More than fifty days since Dr Daouda Diallo, Secretary-General of the Collective Against Impunity and Community Stigmatization (CISC), was forcibly disappeared, Amnesty International today calls on the Burkina Faso authorities for his safe return to civilian life and to end the use of conscription as a tool to silence dissent.

Dr Diallo was abducted by security agents on 1 December 2023 as he left the passport office in Ouagadougou, Burkina Faso’s capital, and taken to an unknown destination. A few days later, in an image shared on social media, he was shown in the back of an army truck wearing military uniform. The government has not officially acknowledged his detention nor his whereabouts, but his family and lawyers believe he is now on the frontline.

“The military authorities must immediately release Dr Daouda Diallo, and the enforced disappearance of human rights defenders and activists under the guise of conscription must end. Human rights defenders must not be subjected to harassment, intimidation, and violence by the state,” said Samira Daoud, Amnesty International’s Regional Director for West and Central Africa.

“Amnesty International calls on the military authorities to respect, protect, promote, and fulfil the human rights of everyone in the country. The authorities must be transparent about the entire conscription process. Amnesty International condemns the discriminatory use of the April 2023 decree on national mobilization to conscript independent public voices in Burkina Faso.

“Amnesty International also urges the military authorities in to allow individuals under conscription to regularly communicate with their families and relatives.”

Background

At the time of his enforced disappearance, Dr Diallo was subject to a call up for military duty, along with several other civil society and media figures, under a decree being used increasingly against critics of the country’s transitional government.

Dr Diallo is just one of more than a dozen prominent activists and journalists critical of the Burkina Faso transitional government to have been conscripted recently under an April 2023 decree “on general mobilization and safeguarding” that allows the call up for military service for most Burkinabè adults. The conscription process is not clear, and the number of conscripts is not public, nor are the options to challenging them. Most of the known cases involve human rights defenders and activists who have been critical of government policies.

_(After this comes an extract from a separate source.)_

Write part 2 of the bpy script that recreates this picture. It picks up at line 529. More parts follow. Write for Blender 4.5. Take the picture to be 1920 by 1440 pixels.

On 6 December 2023, a court in Ouagadougou, responding to a complaint by three conscripted people against their requisition orders, ruled their conscriptions were unlawful and ordered their suspension. The court also ordered the army to immediately refrain from carrying out those orders.

This has been ignored. On 24 December 2023, former Foreign Affairs Minister Ablassé Ouedraogo was arrested at his home after returning from a trip abroad. He was singled out for conscription along with Dr Diallo and several members of the civil society, human rights defenders, activists, and journalists in November.

The week prior to these conscriptions was marked by tensions between the government and several civil society organizations, human rights defenders, and activists, who were planning to commemorate the 9th anniversary of the October 2014 revolution. On 6 December, a court ordered the suspension of the conscription orders of journalist Issiaka Lingani plus Bassirou Badjo and Rasmane Zinaba, members of the Balai Citoyen grassroots citizens movement, ruling that it violated their rights to freedom of expression and movement and caused a risk to their physical integrity. These three were the only ones among 14 public Burkinabè figures, who were properly served conscription orders in November.